Warning: this is a review of an at least partially academic book. It gets into theory-world (literary theory) pretty hard. However, it’s also very strongly based in popular culture, mostly to help make the point that the patterns of interest to certain types of theory are influential in stories and entertainment types things beyond “Literature”-with a capital L. The style of the book is also pretty low-key; this is not an insult; it is a statement that although the book tackles some pretty academic conceptual stuff, it does so in a very conversational and readable way. You should read it, especially if you like anything that might be given the label “genre fiction” including fantasy, sci-fi, mystery, romance, and several others. By ‘it’, I mean The Heroine’s Journey by Gail Carriger.

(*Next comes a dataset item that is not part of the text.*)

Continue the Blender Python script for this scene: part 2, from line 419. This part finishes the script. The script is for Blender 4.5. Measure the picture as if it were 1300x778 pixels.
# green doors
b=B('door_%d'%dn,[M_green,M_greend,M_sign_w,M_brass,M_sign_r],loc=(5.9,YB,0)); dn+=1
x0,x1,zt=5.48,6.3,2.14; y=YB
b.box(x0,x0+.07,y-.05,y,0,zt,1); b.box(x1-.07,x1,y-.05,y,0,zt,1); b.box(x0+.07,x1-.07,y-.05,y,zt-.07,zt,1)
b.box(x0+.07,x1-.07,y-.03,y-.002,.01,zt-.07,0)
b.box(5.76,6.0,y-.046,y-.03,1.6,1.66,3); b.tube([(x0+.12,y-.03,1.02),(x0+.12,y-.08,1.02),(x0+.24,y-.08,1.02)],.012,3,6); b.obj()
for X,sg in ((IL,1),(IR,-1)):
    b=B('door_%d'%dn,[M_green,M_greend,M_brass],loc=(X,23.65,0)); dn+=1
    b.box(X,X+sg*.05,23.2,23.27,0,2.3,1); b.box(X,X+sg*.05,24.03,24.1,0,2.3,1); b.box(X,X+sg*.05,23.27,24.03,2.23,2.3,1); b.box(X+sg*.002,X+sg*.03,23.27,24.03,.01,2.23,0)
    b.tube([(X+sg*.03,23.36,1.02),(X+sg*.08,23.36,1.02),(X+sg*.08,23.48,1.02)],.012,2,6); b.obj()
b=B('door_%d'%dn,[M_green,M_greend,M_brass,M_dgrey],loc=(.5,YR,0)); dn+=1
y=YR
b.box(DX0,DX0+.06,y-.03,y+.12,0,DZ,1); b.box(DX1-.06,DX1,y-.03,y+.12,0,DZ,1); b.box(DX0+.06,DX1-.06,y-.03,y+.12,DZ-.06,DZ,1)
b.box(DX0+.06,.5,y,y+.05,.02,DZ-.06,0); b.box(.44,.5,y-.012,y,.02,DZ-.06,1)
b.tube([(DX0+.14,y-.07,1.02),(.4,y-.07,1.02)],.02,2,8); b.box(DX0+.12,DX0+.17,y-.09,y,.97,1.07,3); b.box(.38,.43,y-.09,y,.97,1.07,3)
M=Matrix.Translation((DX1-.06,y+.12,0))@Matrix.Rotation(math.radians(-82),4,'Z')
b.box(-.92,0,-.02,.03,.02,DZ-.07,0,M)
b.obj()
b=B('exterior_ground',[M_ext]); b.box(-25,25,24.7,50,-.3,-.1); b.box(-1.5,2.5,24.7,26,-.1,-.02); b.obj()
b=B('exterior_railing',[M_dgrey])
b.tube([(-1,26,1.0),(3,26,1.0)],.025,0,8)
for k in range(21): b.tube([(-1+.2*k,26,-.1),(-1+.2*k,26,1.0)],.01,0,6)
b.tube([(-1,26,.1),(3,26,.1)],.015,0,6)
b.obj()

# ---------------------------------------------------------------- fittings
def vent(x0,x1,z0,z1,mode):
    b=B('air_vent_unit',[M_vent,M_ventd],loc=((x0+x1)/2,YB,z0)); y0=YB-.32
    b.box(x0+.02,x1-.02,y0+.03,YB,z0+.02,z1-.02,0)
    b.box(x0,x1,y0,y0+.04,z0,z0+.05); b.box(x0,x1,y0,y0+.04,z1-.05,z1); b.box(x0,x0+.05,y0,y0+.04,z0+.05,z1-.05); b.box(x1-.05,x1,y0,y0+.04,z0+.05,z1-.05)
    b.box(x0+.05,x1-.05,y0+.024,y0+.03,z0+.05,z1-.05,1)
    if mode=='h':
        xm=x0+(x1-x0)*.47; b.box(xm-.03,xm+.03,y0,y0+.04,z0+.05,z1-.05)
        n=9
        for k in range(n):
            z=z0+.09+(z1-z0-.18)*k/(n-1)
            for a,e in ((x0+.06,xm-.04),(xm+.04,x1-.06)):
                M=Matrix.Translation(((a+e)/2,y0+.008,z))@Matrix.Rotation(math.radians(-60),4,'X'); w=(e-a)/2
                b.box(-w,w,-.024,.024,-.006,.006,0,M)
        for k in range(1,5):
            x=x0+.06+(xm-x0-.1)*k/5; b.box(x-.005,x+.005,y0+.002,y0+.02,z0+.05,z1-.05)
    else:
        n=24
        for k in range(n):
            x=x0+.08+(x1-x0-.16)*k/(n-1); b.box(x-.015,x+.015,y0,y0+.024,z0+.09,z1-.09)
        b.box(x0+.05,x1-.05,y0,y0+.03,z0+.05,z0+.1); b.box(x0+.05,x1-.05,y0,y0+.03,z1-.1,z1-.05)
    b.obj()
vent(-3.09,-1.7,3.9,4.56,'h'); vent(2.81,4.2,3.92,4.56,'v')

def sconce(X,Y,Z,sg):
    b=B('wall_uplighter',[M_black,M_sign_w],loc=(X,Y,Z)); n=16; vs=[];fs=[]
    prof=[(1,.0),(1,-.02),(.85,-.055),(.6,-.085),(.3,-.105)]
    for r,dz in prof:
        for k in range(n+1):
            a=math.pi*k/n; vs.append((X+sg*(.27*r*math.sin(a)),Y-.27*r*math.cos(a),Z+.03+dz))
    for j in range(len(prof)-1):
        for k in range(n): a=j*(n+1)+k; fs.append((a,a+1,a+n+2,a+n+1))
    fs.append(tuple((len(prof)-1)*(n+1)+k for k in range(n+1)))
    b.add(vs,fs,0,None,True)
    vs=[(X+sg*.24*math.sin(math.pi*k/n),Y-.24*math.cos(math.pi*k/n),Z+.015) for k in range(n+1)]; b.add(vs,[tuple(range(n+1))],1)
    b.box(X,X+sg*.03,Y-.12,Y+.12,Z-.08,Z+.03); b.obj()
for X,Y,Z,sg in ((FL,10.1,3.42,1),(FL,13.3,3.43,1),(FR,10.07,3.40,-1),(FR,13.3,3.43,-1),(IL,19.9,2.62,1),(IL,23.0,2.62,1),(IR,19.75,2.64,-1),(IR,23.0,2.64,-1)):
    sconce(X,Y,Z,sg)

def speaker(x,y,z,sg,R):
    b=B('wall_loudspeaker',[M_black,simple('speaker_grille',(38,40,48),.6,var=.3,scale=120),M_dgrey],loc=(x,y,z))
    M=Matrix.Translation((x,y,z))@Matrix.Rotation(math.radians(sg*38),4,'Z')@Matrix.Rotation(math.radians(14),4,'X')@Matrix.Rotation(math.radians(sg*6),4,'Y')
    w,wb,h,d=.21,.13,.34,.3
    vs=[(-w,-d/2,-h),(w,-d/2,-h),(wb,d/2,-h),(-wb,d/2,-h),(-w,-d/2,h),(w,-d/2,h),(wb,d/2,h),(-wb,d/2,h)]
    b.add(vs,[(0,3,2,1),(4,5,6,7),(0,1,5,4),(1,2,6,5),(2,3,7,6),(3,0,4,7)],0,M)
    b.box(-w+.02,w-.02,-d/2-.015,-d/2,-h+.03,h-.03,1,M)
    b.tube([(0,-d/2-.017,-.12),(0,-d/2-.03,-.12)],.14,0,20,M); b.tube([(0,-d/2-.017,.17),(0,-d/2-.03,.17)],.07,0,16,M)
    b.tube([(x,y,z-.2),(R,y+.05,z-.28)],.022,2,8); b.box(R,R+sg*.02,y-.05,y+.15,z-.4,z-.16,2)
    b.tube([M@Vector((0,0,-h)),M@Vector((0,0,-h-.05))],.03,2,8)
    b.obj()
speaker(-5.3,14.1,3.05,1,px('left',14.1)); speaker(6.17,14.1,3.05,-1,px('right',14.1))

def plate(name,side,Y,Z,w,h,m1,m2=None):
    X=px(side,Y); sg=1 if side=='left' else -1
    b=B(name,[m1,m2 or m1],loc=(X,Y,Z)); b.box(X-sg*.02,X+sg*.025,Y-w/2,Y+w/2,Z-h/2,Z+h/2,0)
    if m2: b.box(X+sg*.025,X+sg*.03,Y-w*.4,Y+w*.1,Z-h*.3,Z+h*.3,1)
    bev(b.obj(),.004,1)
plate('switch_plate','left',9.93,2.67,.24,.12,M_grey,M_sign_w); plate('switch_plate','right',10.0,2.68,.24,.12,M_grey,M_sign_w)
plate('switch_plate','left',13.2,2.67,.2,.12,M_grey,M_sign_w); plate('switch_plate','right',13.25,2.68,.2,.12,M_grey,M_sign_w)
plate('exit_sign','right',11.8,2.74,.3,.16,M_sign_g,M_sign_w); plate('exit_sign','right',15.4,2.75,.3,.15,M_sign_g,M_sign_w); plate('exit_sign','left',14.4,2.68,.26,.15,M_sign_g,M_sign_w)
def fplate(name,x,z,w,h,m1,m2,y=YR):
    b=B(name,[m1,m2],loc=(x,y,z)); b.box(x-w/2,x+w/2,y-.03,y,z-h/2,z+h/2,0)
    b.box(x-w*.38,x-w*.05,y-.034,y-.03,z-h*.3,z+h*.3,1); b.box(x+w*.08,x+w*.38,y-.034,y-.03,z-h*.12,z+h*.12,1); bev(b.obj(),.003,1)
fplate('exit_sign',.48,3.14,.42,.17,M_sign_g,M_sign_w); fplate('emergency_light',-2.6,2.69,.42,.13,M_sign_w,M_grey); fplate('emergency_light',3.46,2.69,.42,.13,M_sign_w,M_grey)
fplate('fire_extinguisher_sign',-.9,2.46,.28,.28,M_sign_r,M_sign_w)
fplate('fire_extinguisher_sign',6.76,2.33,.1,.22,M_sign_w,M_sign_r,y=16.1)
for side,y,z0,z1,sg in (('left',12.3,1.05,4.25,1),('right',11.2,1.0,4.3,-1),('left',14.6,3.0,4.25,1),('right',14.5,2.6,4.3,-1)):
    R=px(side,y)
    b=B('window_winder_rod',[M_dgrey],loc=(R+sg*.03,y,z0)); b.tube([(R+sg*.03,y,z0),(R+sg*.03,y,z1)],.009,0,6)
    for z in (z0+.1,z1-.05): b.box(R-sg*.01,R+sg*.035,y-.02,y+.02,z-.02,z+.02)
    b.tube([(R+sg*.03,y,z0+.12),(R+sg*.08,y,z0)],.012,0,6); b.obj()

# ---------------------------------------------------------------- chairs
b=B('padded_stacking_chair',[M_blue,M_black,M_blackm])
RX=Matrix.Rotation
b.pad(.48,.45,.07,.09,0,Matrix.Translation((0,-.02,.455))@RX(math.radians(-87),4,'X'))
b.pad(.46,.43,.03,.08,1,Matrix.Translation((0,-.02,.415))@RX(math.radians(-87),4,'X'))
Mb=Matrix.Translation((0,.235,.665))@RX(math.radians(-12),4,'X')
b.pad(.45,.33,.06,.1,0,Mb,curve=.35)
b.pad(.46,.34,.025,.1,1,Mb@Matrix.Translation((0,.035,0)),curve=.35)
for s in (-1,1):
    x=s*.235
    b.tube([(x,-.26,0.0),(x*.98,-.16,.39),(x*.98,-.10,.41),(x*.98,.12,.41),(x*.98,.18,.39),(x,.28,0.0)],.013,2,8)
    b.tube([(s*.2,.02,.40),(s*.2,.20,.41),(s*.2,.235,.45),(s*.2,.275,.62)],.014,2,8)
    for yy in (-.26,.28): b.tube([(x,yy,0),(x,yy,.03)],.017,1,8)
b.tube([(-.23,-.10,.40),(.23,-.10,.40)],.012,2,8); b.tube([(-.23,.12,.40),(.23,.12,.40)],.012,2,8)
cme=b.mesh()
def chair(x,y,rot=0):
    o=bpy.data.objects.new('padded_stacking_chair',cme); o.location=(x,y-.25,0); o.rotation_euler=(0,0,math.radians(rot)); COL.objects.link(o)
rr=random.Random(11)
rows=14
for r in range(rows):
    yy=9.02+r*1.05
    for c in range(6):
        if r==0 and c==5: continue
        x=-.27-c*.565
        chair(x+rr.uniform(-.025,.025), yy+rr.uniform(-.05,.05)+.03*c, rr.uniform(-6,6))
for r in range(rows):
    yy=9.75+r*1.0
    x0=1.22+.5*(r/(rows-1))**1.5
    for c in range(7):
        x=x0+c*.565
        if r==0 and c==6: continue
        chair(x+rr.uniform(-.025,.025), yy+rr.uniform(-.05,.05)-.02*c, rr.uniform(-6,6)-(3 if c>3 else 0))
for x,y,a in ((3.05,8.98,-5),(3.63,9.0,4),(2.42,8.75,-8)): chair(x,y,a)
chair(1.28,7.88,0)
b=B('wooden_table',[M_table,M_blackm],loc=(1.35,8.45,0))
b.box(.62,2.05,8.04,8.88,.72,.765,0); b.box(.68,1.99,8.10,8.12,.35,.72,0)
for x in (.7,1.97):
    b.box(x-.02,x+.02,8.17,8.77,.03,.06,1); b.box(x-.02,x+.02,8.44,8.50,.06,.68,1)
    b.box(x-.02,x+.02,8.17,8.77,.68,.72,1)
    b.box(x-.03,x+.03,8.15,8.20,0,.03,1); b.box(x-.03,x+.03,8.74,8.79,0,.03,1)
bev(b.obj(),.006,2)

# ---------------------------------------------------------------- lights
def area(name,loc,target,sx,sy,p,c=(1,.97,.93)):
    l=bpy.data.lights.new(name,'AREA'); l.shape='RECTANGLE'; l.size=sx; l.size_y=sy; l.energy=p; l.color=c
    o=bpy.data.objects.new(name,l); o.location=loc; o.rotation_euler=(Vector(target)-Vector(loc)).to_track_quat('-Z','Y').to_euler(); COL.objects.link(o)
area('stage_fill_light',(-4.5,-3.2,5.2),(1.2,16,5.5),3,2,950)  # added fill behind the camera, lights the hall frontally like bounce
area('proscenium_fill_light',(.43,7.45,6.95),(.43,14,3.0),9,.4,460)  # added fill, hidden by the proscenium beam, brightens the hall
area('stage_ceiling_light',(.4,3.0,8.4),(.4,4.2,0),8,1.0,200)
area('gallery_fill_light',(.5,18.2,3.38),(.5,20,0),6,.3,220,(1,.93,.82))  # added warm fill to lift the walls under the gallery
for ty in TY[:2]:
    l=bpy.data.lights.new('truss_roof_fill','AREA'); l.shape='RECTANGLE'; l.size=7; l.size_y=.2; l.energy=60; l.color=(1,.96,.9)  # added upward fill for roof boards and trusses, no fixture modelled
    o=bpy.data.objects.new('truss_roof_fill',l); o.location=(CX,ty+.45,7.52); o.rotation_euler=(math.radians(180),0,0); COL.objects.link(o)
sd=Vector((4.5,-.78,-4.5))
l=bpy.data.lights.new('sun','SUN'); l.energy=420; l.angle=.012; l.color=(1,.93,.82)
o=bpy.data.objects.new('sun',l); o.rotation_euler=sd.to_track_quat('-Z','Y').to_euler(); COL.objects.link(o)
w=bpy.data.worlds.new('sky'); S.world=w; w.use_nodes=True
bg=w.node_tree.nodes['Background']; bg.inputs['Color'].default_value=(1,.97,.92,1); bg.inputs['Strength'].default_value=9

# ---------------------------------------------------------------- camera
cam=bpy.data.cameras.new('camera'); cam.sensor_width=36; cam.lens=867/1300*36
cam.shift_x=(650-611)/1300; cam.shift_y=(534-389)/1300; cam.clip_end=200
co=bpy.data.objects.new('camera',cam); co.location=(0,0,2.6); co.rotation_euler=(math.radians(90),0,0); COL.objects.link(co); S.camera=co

Longish story short, there once was a guy named Joseph Campbell who created an outline of what he called the “monomyth” which basically means that there is a single pattern that applies to nearly all heroic adventure stories from and culture, time, or place. He called that pattern “the Hero’s Journey”. It has about 12 steps, often divided into three sections: Call to adventure, Quest, Return (these are Carriger’s labels). Campbell makes his arguments based heavily in Jungian psychology. Supposedly then, a student of his, Maureen Murdock heard her teacher say something about how women supposedly don’t have or need the journey, and decided to explain that women both need and do have their own journey. Carriger does a brief review of all of this, and she is clear to point out that she sees some problems with Murdock’s representation.
The main focus of Carriger’s argument has two elements: first, that the key distinction between the hero and the heroine journeys is actually how alone or social the journey is, and second, that the actual gender or sex of the protagonist is not what defines the story as hero or heroine, it’s the plot. Thus, Harry Potter goes on a heroine’s journey, while Wonder Woman (at least in the 2017 movie) is actually a hero, not a heroine.
Carriger is quite open that her book is intended among other purposes as a guide for writers who want to write certain kinds of stories. She also makes another point about genre that I find pretty interesting; she traces back the origins for the conventional understanding of “genre fiction” as of lower quality than “Literature with a capital L” back to the Victorian Gothic. I won’t review her whole train of reasoning here, but it’s actually pretty interesting to think about where the {utterly mistaken and badly reasoned for the most part} idea that something like Terry Pratchett’s Discworld series is less literary than something like Shakespeare’s A Midsummer Knight’s Dream. Both have a heavy reliance on fantasy tropes and are strongly allusive, yet you probably won’t get in nearly as much grief for saying you want to study Shakespeare in college than if you said Pratchett.
If you are unfamiliar with Gail Carriger, she is probably best known for her Parasol-verse books which generally have a strong female lead character, some romance, and a steampunk sort of vibe. She also writes other stuff under other versions of her name. Even though the explanations are more abbreviated than I’d like, and the academic stuff less cited than I’d like (there’s not even an index with this book, and that would have been so handy!), The Heroine’s Journey is a good exploration of some of the ideas and options of what distinguishes the hero from the heroine, and why that might even matter in the first place.